Pages: 71-84
Abstract
Human societies have long imagined the ideal of a just world—from Plato’s kallipolis and Confucian ren to the Enlightenment doctrines of natural rights articulated by Locke, Rousseau, and Wollstonecraft—linking justice to dignity, recognition, equality, and the happiness of all. Modern rights frameworks, from the Universal Declaration of Human Rights to contemporary theories of recognition, communicative reason, and epistemic justice, extend these aspirations, yet they often struggle to capture the lived textures of injustice and the emotional stakes of human flourishing.
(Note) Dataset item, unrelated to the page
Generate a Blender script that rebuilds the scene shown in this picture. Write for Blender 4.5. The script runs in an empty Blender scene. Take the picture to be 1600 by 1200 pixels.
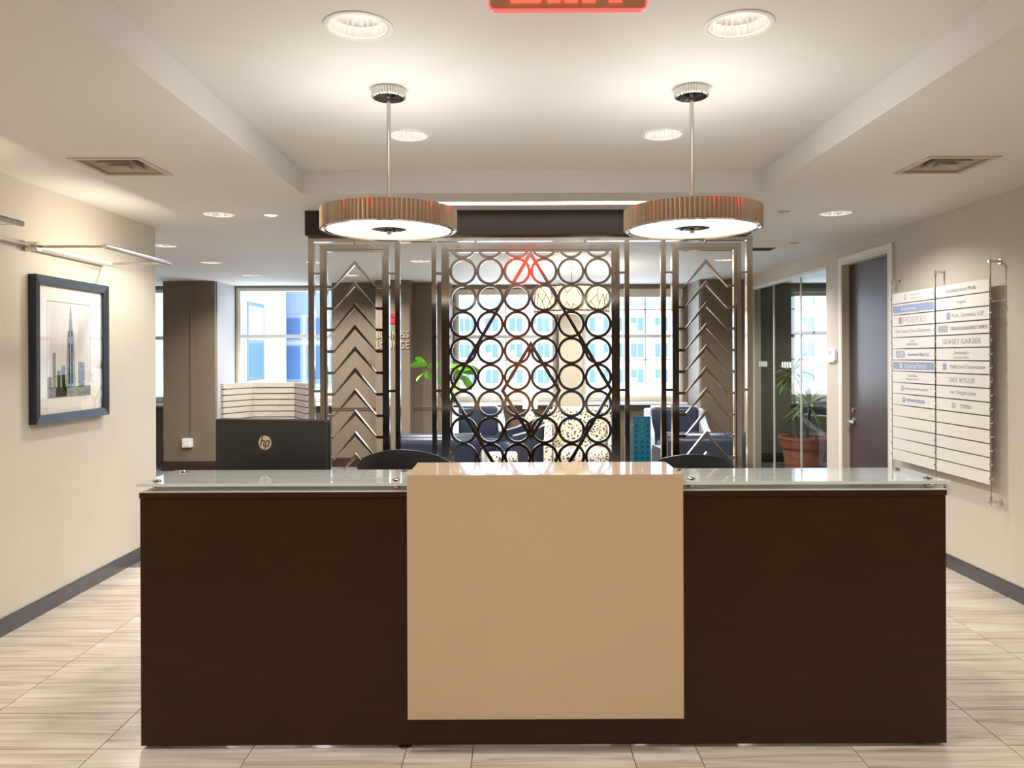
import bpy, bmesh, math, random
from mathutils import Vector, Matrix

R = math.radians
random.seed(7)
scene = bpy.context.scene
COL = scene.collection

# ---------------------------------------------------------------- camera
FPX, HOR, CAMZ, ROLL = 1180.0, 556.0, 1.55, 0.22
cam_d = bpy.data.cameras.new('camera')
cam_d.sensor_width = 36.0
cam_d.lens = 36.0 * FPX / 1600.0
cam_d.shift_y = -(600.0 - HOR) / 1600.0
cam_d.clip_start = 0.02
cam_d.clip_end = 500
cam = bpy.data.objects.new('camera', cam_d)
COL.objects.link(cam)
cam.matrix_world = (Matrix.Translation((0, 0, CAMZ)) @ Matrix.Rotation(R(90), 4, 'X')
                    @ Matrix.Rotation(R(-ROLL), 4, 'Z'))
scene.camera = cam

# ---------------------------------------------------------------- world, exposure
world = bpy.data.worlds.new('world')
scene.world = world
world.use_nodes = True
bg = world.node_tree.nodes['Background']
bg.inputs[0].default_value = (0.80, 0.90, 1.0, 1)      # bright overcast sky
bg.inputs[1].default_value = 4.3
vs = scene.view_settings
vs.view_transform = 'Standard'
vs.look = 'None'
vs.gamma = 1.0
vs.use_curve_mapping = False
vs.exposure = 0.64
scene.cycles.use_denoising = True
scene.cycles.max_bounces = 7
scene.cycles.diffuse_bounces = 3
scene.cycles.glossy_bounces = 5
scene.cycles.transparent_max_bounces = 16
scene.cycles.caustics_reflective = False
scene.cycles.caustics_refractive = False
scene.cycles.sample_clamp_indirect = 4.0
scene.cycles.adaptive_threshold = 0.03
scene.cycles.blur_glossy = 0.5

W_DOWN, W_PENDANT, W_LOUNGE = 26.0, 1.4, 60.0
WARM, NEUTRAL = (1.0, 0.973, 0.94), (0.97, 0.985, 1.0)


# ---------------------------------------------------------------- materials
def srgb(r, g, b):
    f = lambda c: (c / 255 / 12.92) if c / 255 <= 0.04045 else ((c / 255 + 0.055) / 1.055) ** 2.4
    return (f(r), f(g), f(b))


def mat(name, col, rough=0.5, metal=0.0, coat=0.0, emis=None, estr=0.0, noise=0.0, nscale=20.0,
        bump=0.0, bscale=200.0, stretch=(1, 1, 1), spec=0.5):
    m = bpy.data.materials.new(name)
    m.use_nodes = True
    nt = m.node_tree
    p = nt.nodes['Principled BSDF']
    p.inputs['Base Color'].default_value = (*col, 1)
    p.inputs['Roughness'].default_value = rough
    p.inputs['Metallic'].default_value = metal
    p.inputs['Specular IOR Level'].default_value = spec
    if coat:
        p.inputs['Coat Weight'].default_value = coat
        p.inputs['Coat Roughness'].default_value = 0.04
    if emis:
        p.inputs['Emission Color'].default_value = (*emis, 1)
        p.inputs['Emission Strength'].default_value = estr
    if noise or bump:
        tc = nt.nodes.new('ShaderNodeTexCoord')
        mp = nt.nodes.new('ShaderNodeMapping')
        mp.inputs['Scale'].default_value = stretch
        nt.links.new(tc.outputs['Object'], mp.inputs[0])
    if noise:
        n = nt.nodes.new('ShaderNodeTexNoise')
        n.inputs['Scale'].default_value = nscale
        n.inputs['Detail'].default_value = 5
        nt.links.new(mp.outputs[0], n.inputs['Vector'])
        r = nt.nodes.new('ShaderNodeValToRGB')
        r.color_ramp.elements[0].position = 0.3
        r.color_ramp.elements[1].position = 0.7
        r.color_ramp.elements[0].color = (*[c * (1 - noise) for c in col], 1)
        r.color_ramp.elements[1].color = (*[min(1, c * (1 + noise)) for c in col], 1)
        nt.links.new(n.outputs[0], r.inputs[0])
        nt.links.new(r.outputs[0], p.inputs['Base Color'])
    if bump:
        n2 = nt.nodes.new('ShaderNodeTexNoise')
        n2.inputs['Scale'].default_value = bscale
        nt.links.new(mp.outputs[0], n2.inputs['Vector'])
        b = nt.nodes.new('ShaderNodeBump')
        b.inputs['Strength'].default_value = bump
        b.inputs['Distance'].default_value = 0.004
        nt.links.new(n2.outputs[0], b.inputs['Height'])
        nt.links.new(b.outputs[0], p.inputs['Normal'])
    return m


def glassmat(name, tint=(1, 1, 1), refl=1.0, rough=0.0, ior=1.5):
    m = bpy.data.materials.new(name)
    m.use_nodes = True
    nt = m.node_tree
    nt.nodes.clear()
    o = nt.nodes.new('ShaderNodeOutputMaterial')
    mx = nt.nodes.new('ShaderNodeMixShader')
    t = nt.nodes.new('ShaderNodeBsdfTransparent')
    t.inputs[0].default_value = (*tint, 1)
    g = nt.nodes.new('ShaderNodeBsdfGlossy')
    g.inputs['Roughness'].default_value = rough
    fr = nt.nodes.new('ShaderNodeFresnel')
    fr.inputs[0].default_value = ior
    mul = nt.nodes.new('ShaderNodeMath')
    mul.operation = 'MULTIPLY'
    mul.inputs[1].default_value = refl
    geo = nt.nodes.new('ShaderNodeNewGeometry')          # thin pane: reflect at the outer face only
    inv = nt.nodes.new('ShaderNodeMath')
    inv.operation = 'SUBTRACT'
    inv.inputs[0].default_value = 1.0
    nt.links.new(geo.outputs['Backfacing'], inv.inputs[1])
    mul2 = nt.nodes.new('ShaderNodeMath')
    mul2.operation = 'MULTIPLY'
    nt.links.new(fr.outputs[0], mul.inputs[0])
    nt.links.new(mul.outputs[0], mul2.inputs[0])
    nt.links.new(inv.outputs[0], mul2.inputs[1])
    nt.links.new(mul2.outputs[0], mx.inputs[0])
    nt.links.new(t.outputs[0], mx.inputs[1])
    nt.links.new(g.outputs[0], mx.inputs[2])
    nt.links.new(mx.outputs[0], o.inputs[0])
    return m


M = {}
M['wall'] = mat('wall_paint', srgb(208, 197, 180), 0.6, noise=0.02, nscale=3, bump=0.05, bscale=300)
M['ceil'] = mat('ceiling_paint', srgb(230, 227, 222), 0.65, bump=0.03, bscale=300)
M['taupe'] = mat('taupe_paint', srgb(122, 106, 88), 0.55, noise=0.03, nscale=3)
M['officewall'] = mat('office_paint', srgb(104, 98, 84), 0.6)
M['base'] = mat('baseboard_vinyl', srgb(84, 78, 82), 0.3)
M['basebrown'] = mat('baseboard_brown', srgb(62, 42, 36), 0.35)
M['grout'] = mat('grout', srgb(122, 92, 68), 0.8)
M['carpet'] = mat('carpet', srgb(122, 116, 112), 0.95, noise=0.35, nscale=14, bump=0.5, bscale=400, stretch=(1, 6, 1))
M['header'] = mat('dark_laminate', srgb(46, 32, 28), 0.4)
M['white'] = mat('white_paint', srgb(236, 234, 228), 0.4)
M['cream'] = mat('cream_paint', srgb(222, 212, 192), 0.5)
M['plaster_pier'] = mat('pier_paint', srgb(226, 212, 186), 0.55)
M['espresso'] = mat('espresso_veneer', srgb(56, 31, 9), 0.38, noise=0.08, nscale=5, stretch=(1, 1, 5), spec=0.28)
M['block'] = mat('gloss_cream', srgb(210, 182, 147), 0.10, coat=0.6)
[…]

This paper argues that literature bridges this gap by staging conflicts between oppression and resistance, silence and testimony, erasure and remembrance, becoming both a repository of early ethical ideals and a catalyst for contemporary struggles for justice. Drawing on rights theory, Habermas’s communicative reason, Nussbaum’s capabilities approach, Taylor’s politics of recognition, Crenshaw’s intersectionality, Fricker’s epistemic justice, and Freirean civic pedagogy, the study shows how literary texts cultivate the interpretive, emotional, and dialogic capacities essential for democratic life. Through readings of Ngũgĩ wa Thiong’o, Virginia Woolf, Albert Camus, Nadine Gordimer, Saadat Hasan Manto, Leslie Marmon Silko, José Saramago, and Gabriel García Márquez, it demonstrates how literature exposes interconnected structures of domination while modelling alternative ethical horizons—linguistic sovereignty, feminist agency, solidarity, ecological balance, and memory as resistance—making literature indispensable to sustaining humanity’s enduring aspiration for a more just and happier world.